DIRECTION: Give the lines of the material verbatim, from the first line to the line with "R = math.radians", including both.

■ ■ ■ ■ ■ ■ ■

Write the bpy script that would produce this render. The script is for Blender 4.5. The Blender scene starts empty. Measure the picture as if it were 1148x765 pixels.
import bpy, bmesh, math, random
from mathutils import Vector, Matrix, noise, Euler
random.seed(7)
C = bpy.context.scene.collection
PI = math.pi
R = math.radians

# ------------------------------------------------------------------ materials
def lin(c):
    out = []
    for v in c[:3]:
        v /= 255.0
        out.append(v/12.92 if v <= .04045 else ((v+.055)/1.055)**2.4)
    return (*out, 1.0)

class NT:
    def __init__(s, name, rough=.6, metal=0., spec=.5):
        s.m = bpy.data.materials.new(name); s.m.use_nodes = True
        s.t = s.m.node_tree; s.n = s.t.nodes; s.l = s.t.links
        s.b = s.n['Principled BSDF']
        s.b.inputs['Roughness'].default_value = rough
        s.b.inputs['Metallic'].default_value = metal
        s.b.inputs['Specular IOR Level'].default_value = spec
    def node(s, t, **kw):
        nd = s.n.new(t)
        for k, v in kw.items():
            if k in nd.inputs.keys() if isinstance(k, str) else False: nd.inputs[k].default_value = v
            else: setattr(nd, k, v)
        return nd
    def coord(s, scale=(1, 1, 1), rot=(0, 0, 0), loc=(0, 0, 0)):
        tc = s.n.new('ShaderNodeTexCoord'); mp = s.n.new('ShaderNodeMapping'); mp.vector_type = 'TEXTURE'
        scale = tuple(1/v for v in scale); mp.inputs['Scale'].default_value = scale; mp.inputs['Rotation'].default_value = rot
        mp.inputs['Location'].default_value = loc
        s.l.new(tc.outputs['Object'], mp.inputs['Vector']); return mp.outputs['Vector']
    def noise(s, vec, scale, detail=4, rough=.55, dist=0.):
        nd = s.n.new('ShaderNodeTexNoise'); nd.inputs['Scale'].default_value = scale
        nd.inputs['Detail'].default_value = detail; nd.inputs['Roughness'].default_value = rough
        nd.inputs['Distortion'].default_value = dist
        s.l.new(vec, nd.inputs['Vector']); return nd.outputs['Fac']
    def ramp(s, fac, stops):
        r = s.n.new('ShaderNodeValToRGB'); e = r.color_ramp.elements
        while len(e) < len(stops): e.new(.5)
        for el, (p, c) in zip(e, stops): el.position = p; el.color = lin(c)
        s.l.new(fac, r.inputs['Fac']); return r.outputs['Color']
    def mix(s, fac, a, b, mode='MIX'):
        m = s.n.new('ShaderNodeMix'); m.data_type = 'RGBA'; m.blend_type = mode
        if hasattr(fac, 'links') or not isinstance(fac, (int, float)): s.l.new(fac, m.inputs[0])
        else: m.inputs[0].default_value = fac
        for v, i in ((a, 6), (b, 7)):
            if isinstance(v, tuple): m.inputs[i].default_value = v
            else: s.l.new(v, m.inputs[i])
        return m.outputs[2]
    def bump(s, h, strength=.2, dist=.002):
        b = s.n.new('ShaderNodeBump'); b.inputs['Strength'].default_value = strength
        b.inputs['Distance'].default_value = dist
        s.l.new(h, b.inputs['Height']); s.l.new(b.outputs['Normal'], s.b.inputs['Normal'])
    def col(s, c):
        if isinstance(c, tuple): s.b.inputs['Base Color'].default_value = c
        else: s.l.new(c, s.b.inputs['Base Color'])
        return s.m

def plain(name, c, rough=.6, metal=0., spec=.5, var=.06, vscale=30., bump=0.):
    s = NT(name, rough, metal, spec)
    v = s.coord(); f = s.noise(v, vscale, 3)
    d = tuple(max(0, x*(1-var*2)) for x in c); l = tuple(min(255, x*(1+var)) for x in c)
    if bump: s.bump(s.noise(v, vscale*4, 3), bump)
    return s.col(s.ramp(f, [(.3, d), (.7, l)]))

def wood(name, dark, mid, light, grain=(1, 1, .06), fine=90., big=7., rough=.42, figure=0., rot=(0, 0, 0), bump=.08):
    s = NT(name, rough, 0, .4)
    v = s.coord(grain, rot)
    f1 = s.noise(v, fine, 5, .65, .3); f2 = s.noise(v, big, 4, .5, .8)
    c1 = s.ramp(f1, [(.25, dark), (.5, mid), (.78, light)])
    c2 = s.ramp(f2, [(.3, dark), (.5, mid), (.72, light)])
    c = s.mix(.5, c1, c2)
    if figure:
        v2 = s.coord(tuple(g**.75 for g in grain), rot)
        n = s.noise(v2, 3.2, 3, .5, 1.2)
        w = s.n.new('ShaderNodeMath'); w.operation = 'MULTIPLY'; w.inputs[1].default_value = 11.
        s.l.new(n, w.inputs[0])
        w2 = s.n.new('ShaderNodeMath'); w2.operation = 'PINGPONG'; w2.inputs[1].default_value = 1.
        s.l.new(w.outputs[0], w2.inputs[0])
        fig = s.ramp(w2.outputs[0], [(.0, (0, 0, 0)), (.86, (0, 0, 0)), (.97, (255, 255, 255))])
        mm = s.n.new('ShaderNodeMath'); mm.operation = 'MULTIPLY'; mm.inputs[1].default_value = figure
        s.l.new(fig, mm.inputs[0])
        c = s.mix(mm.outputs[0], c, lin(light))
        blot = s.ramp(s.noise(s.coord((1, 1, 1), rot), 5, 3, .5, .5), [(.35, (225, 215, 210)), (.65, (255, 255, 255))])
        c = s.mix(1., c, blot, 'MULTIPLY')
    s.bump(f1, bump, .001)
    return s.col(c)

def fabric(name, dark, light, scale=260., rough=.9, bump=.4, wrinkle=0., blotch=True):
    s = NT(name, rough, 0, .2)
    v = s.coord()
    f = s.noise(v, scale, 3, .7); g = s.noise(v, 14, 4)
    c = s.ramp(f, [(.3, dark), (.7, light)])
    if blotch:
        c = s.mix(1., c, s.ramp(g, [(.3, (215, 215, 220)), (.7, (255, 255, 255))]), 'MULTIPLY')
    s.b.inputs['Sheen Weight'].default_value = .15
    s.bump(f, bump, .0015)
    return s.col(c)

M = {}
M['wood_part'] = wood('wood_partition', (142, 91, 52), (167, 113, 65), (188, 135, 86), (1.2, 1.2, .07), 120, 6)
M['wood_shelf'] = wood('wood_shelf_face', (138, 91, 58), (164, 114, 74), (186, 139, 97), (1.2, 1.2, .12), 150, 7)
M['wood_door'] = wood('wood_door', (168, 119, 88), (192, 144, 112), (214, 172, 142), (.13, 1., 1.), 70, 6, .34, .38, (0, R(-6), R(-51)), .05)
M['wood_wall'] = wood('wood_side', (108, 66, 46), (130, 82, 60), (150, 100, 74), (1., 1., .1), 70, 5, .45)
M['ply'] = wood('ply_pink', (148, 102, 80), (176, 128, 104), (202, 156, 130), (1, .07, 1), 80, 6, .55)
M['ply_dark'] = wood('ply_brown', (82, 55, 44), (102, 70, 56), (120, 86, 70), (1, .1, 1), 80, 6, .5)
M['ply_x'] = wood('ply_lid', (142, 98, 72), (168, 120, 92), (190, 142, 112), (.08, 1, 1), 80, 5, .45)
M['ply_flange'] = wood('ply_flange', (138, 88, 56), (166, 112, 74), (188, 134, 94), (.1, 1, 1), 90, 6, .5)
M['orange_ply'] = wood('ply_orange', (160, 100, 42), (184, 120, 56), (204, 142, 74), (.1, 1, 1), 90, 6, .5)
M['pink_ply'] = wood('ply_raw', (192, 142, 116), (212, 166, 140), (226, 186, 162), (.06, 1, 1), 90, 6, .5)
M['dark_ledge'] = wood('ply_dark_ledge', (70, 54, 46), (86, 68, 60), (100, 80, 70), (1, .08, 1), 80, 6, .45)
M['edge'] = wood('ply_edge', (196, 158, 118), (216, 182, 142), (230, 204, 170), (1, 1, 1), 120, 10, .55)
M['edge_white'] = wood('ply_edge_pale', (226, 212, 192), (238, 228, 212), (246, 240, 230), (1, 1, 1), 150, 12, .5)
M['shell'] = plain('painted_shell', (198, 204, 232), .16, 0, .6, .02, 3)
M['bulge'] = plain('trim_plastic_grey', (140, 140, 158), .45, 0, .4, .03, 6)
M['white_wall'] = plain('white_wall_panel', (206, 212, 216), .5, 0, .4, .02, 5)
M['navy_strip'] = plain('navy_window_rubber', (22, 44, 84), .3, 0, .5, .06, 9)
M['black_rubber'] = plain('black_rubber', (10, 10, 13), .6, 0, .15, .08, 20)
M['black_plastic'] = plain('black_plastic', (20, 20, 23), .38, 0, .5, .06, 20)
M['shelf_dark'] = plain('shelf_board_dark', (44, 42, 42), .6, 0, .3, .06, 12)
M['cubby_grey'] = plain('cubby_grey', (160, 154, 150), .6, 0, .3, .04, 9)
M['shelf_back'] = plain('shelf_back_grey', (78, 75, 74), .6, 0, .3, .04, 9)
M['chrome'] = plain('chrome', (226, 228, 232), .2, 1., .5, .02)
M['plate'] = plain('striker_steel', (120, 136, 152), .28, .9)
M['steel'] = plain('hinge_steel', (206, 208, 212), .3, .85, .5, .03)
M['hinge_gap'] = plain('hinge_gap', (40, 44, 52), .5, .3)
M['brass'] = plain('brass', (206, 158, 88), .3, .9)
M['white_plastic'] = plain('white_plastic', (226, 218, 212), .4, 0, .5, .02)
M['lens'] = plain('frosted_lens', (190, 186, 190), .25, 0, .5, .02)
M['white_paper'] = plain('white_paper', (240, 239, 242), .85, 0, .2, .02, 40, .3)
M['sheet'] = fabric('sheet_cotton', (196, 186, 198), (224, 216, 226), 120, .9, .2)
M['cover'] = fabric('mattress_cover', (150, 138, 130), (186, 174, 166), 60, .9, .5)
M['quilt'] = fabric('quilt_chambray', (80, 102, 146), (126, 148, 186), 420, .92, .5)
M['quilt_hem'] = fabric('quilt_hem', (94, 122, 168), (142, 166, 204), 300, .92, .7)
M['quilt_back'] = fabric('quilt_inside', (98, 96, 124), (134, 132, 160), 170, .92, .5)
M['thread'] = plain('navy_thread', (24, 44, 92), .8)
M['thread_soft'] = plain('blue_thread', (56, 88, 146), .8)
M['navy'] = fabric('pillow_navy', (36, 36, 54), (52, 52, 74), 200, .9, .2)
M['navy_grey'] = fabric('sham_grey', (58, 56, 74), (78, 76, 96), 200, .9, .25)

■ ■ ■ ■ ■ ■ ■

PROBLEM SOLUTION:
Write the bpy script that would produce this render. The script is for Blender 4.5. The Blender scene starts empty. Measure the picture as if it were 1148x765 pixels.
import bpy, bmesh, math, random
from mathutils import Vector, Matrix, noise, Euler
random.seed(7)
C = bpy.context.scene.collection
PI = math.pi
R = math.radians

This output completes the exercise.